2. Baggies with methamphetamine residue were found, not at Frazier’s residence, but at Sutton’s home which she claimed she removed from Frazier’s home.
3. Frazier refused consent to the police search stating that he wanted to call his boss to obtain the boss’s permission before allowing a search of his truck.
4. Frazier exhibited some behavior which the police inferred to be physical distress of some sort at the time the toolbox was being searched. The State claims that Frazier’s actions in faking a heart attack amounted to incriminating circumstances.

The State incorrectly asserts that Frazier’s possession of the truck for twenty-five hours qualifies as an incriminating circumstance. The circumstances cited in this case are insufficient to show that Frazier exercised dominion and control over the STP can.
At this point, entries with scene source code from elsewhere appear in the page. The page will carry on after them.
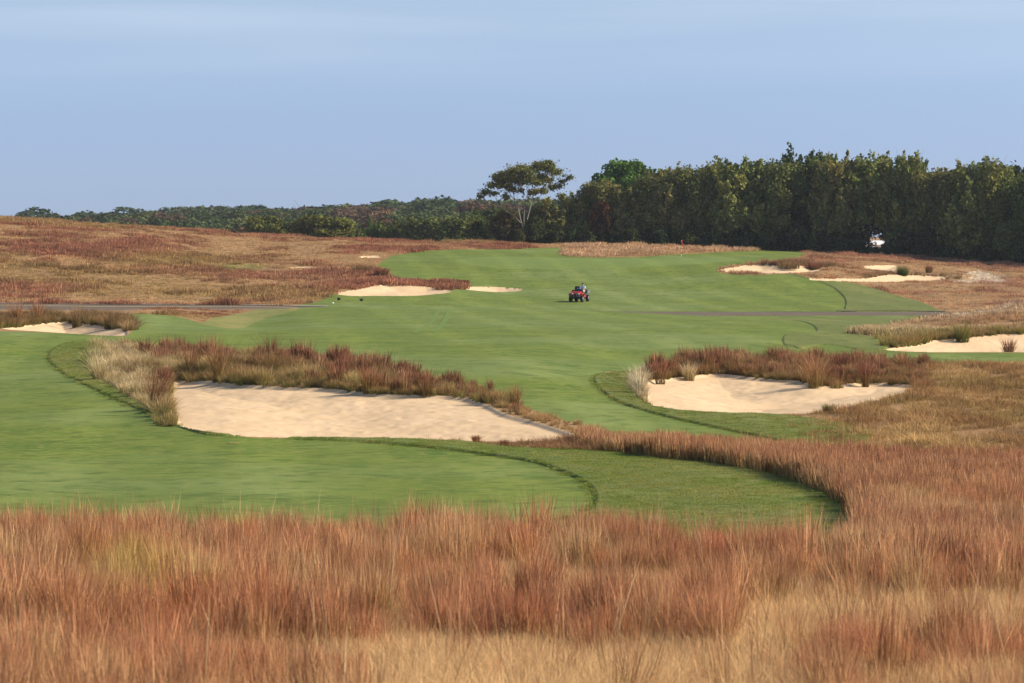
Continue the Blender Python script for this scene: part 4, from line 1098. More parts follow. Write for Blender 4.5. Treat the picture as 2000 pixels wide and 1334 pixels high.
def lobes_crown(name, seed, lobes, n, size, mat=None, shell=0.55):
    g = np.random.default_rng(seed)
    vol = np.array([(l[3] * l[4] * l[5]) ** 0.67 for l in lobes]); cnt = (n * vol / vol.sum()).astype(int)
    P, D, S = [], [], []
    for l, c in zip(lobes, cnt):
        d = g.normal(0, 1, (c, 3)); d /= np.linalg.norm(d, axis=1)[:, None]
        r = (shell + (1 - shell) * g.uniform(0, 1, c)) * (0.86 + 0.28 * vnoise(d[:, 0] * 3 + 9 + l[0], d[:, 1] * 3 + d[:, 2] * 2 + 9 + l[1], seed))
        p = d * r[:, None] * np.array(l[3:6]) + np.array(l[:3])
        p[:, 2] = np.maximum(p[:, 2], 0.1)
        P.append(p); D.append(d); S.append(np.clip(g.uniform(0, 1) * 0.6 + 0.4 * g.uniform(0, 1, c), 0, 1))
    return leaves_mesh(name, np.concatenate(P), np.concatenate(D), size, g, np.concatenate(S), mat or M_LEAF)


def trunk_mb(seed, hgt, r0, nb=7, lean=0.05, spread=0.35, b0=0.2):
    g = np.random.default_rng(seed); mb = MB()
    pts = [Vector((g.normal(0, lean) * hgt * t, g.normal(0, lean) * hgt * t, hgt * t - (0.3 if t == 0 else 0))) for t in np.linspace(0, 1, 6)]
    mb.tube(pts, [r0 * (1 - 0.8 * t) * (1.25 if t == 0 else 1) for t in np.linspace(0, 1, 6)], 8)
    for i in range(nb):
        t = b0 + (0.95 - b0) * (i + 0.5) / nb; j = min(4, int(t * 5)); f = t * 5 - j
        p = pts[j].lerp(pts[j + 1], f); a = g.uniform(0, 2 * PI); L = hgt * spread * g.uniform(0.7, 1.2)
        q = [p, p + Vector((math.cos(a) * L * .5, math.sin(a) * L * .5, L * .45)), p + Vector((math.cos(a) * L * .85, math.sin(a) * L * .85, L * 1.1))]
        rr = r0 * (1 - 0.75 * t) * 0.5; mb.tube(q, [rr, rr * .7, rr * .25], 6)
    return mb


def make_tree(name, crown_me, trunk_me):
    r = empty(name, (0, 0, 0)); c = link('crown', crown_me, parent=r); t = link('trunk', trunk_me, parent=r)
    return r


def dup_tree(root):
    r = root.copy(); COL.objects.link(r)
    for ch in list(root.children):
        c = ch.copy(); COL.objects.link(c); c.parent = r
    return r


ALL_KINDS = []


class Kind:
    """a kind of tree: the first use places the original, later uses are copies"""
    def __init__(self, name, crown_me, trunk_me, h): self.root = make_tree(name, crown_me, trunk_me); self.used = False; self.h = h; ALL_KINDS.append(self)

    def place(self, px, Y, top, color, label, cat='tree', group=None, width=1.0, rz=None, sink=0.0):
        r = self.root if not self.used else dup_tree(self.root)
        self.used = True
        X, Y, Z = at_dist(px, Y)
        ztop = H - (top - 420) / F * Y
        s = max(0.1, (ztop - Z + sink) / self.h)
        r.location = (X, Y, Z - sink); r.scale = (s * width, s * width, s); r.rotation_euler = (0, 0, rz if rz is not None else random.uniform(0, 2 * PI))
        for ch in r.children:
            if ch.name.startswith('crown'): ch.color = (*color, 1)
        tag(r, label, cat, group); return r


def trunk_mesh(seed, hgt, r0, mat=None, **kw):
    mb = trunk_mb(seed, hgt, r0, **kw); me = bpy.data.meshes.new('trunk'); me.from_pydata(mb.v, [], mb.f); me.update()
    me.materials.append(mat or M_BARK)
    for p in me.polygons: p.use_smooth = True
    return me


FEATHER = [Kind('leafy_tree', sprays_crown('crown', 400 + i, 12.0, rad=3.7 + 0.3 * (i % 3), nsp=125, per=125, size=0.30, upward=0.80, fat=0.40), trunk_mesh(420 + i, 9.5, 0.20), 12.3) for i in range(6)]
BROAD = [Kind('broad_tree', sprays_crown('crown', 430 + i, 12.0, rad=5.2, nsp=210, per=125, size=0.31, upward=0.66, fat=0.29), trunk_mesh(436 + i, 9.0, 0.22), 12.0) for i in range(3)]
BUSHY = [Kind('broad_tree', sprays_crown('crown', 440 + i, 8.0, rad=4.0, nsp=100, per=120, size=0.31, upward=0.6, fat=0.5), trunk_mesh(450 + i, 6.0, 0.22), 8.2) for i in range(3)]
SHRUB = [Kind('shrub', sprays_crown('crown', 460 + i, 3.2, rad=1.7, base=0.1, nsp=36, per=80, size=0.26, upward=0.9), trunk_mesh(470 + i, 2.2, 0.07, nb=5), 3.3) for i in range(2)]


def pine_lobes(seed, h, rad, n=18):
    g = np.random.default_rng(seed); out = []
    for i in range(n):
        t = g.uniform(0.0, 1.0); z = h * (0.34 + 0.58 * t); rr = rad * math.sqrt(max(0, 1 - (max(0, t - 0.25) / 0.85) ** 2)) * math.sqrt(g.uniform(0.1, 1)) * 0.80
        a = g.uniform(0, 2 * PI); w = rad * g.uniform(0.26, 0.42)
        out.append((rr * math.cos(a), rr * math.sin(a), z, w, w, w * 0.55))
    return out


PINE = [Kind('pine_tree', lobes_crown('crown', 480 + i, pine_lobes(480 + i, 9.0, 4.6, 26), 8500, 0.34), trunk_mesh(485 + i, 8.0, 0.24, nb=9, spread=0.4, b0=0.15), 9.0) for i in range(2)]
ROUNDP = Kind('round_pine', lobes_crown('crown', 495, [(2.6 * math.cos(a) * r, 2.6 * math.sin(a) * r, z, 1.7, 1.7, 1.35) for a, r, z in [(0.3, 1, 8.3), (1.3, 1.1, 8.0), (2.4, 1, 8.4), (3.4, 1.1, 8.0), (4.4, 1, 8.2), (5.4, 1.15, 7.9), (0.8, 0.45, 9.7), (2.9, 0.5, 9.9), (4.9, 0.4, 9.8), (0.2, 1.3, 6.6), (1.9, 1.4, 6.4), (3.7, 1.4, 6.6), (5.2, 1.35, 6.3), (0, 0, 8.2)]], 9500, 0.30), trunk_mesh(496, 9.0, 0.3), 11.1)
def round_lobes(seed, h, rad, n):
    g = np.random.default_rng(seed); out = []
    for i in range(n):
        t = g.uniform(0, 1); z = h * (0.14 + 0.74 * t); rr = rad * math.sqrt(max(0.05, 1 - ((t - 0.42) / 0.66) ** 2)) * math.sqrt(g.uniform(0.25, 1)) * 0.80
        a = g.uniform(0, 2 * PI); w = rad * g.uniform(0.24, 0.38); out.append((rr * math.cos(a), rr * math.sin(a), z, w, w, w * g.uniform(0.75, 1.15)))
    return out


ROUNDT = [Kind('round_tree', lobes_crown('crown', 500 + i, round_lobes(500 + i, 12.0, 5.0, 46), 17000, 0.29, shell=0.45), trunk_mesh(505 + i, 9.5, 0.22), 11.9) for i in range(2)]
FAR_D = []
for i in range(5):
    g_ = np.random.default_rng(510 + i)
    lob = [(g_.normal(0, 1.7), g_.normal(0, 1.7), g_.uniform(3.2, 6.8), g_.uniform(1.8, 2.7), g_.uniform(1.8, 2.7), g_.uniform(1.3, 2.0)) for _ in range(9)] + [(g_.normal(0, 2.2), g_.normal(0, 2.2), 2.0, 2.6, 2.6, 1.9) for _ in range(4)]
    FAR_D.append(lob)
DOME = [Kind('dome_tree', lobes_crown('crown', 520 + i, FAR_D[i], 5200, 0.42, shell=0.72), trunk_mesh(525 + i, 6.0, 0.22), 8.6) for i in range(4)]

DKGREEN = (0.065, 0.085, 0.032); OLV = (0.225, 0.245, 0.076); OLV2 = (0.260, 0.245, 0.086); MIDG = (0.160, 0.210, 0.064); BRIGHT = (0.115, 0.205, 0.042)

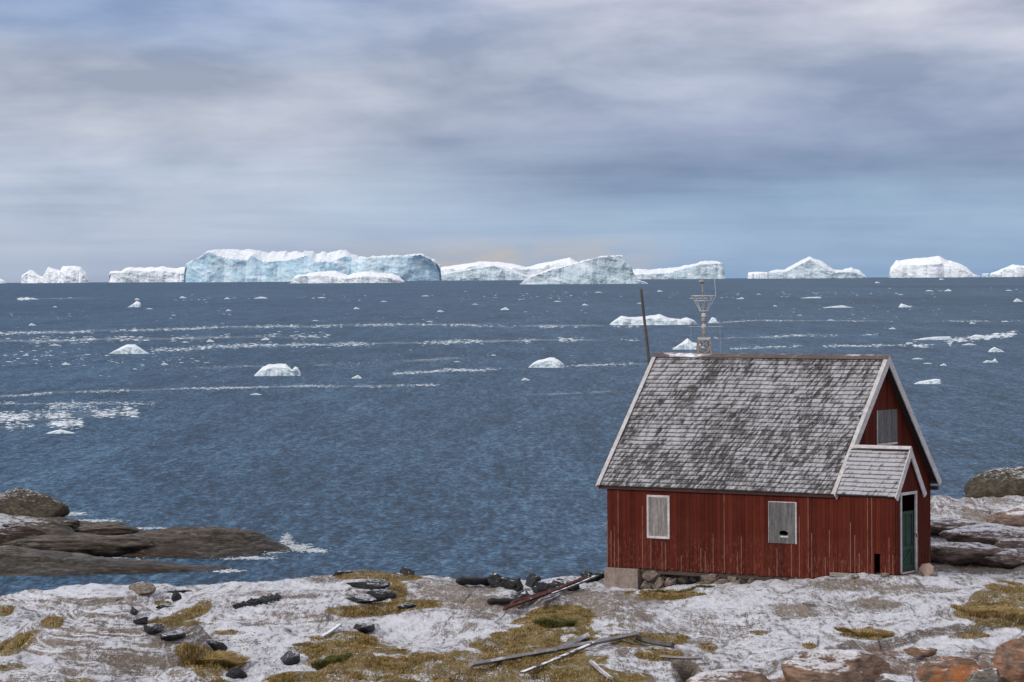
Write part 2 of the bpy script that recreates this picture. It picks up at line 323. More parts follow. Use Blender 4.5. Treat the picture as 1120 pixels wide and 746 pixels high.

The STP can was in an unlocked toolbox on the outside of the truck accessible to anyone. Although Frazier had been driving the truck that day, the evidence established that other drivers had access to the truck. Furthermore, Frazier’s fingerprints were not found on the STP can or the plastic bags containing the contraband.

The State would further offer, as additional incriminating evidence, baggies with methamphetamine residue not found in Frazier’s possession or control, nor at his place of residence, but allegedly taken by Angie Sutton from Frazier’s residence at a time when he was out of town.

Additionally, in order to affirm this conviction we must infer that Frazier’s physical distress, as reported by the arresting officers, amounts to an admission of guilt.

In Cunningham v. State, 583 So.2d 960 (Miss. 1991), the MSC reversed a constructive possession conviction based, in part, on the officers’ assuming Cunningham knew there was contraband in the car in which he was riding because he repeatedly looked through the truck’s rear window at the officers after they turned on their blue lights. MSC found this insufficient corroboration as they doubted anyone who has found an emergency vehicle with flashing lights behind him has not turned and looked at such vehicle.

We find the State’s or the jury’s assumption that Frazier was faking a heart attack rather than experiencing extreme stress in the situation in which he was placed too tenuous to sustain this conviction. This argument fails to show that the contraband was under the dominion and control of the defendant.

Finally, the State asks us to consider Frazier’s refusal to allow a police search of the vehicle until he placed a call to his boss as incriminating evidence. Making this leap in reasoning comes very close to penalizing a citizen for exercising his constitutional right against unreasonable search under the Fourth Amendment of the U.S. Constitution and Article 3 section 23 of the Mississippi Constitution.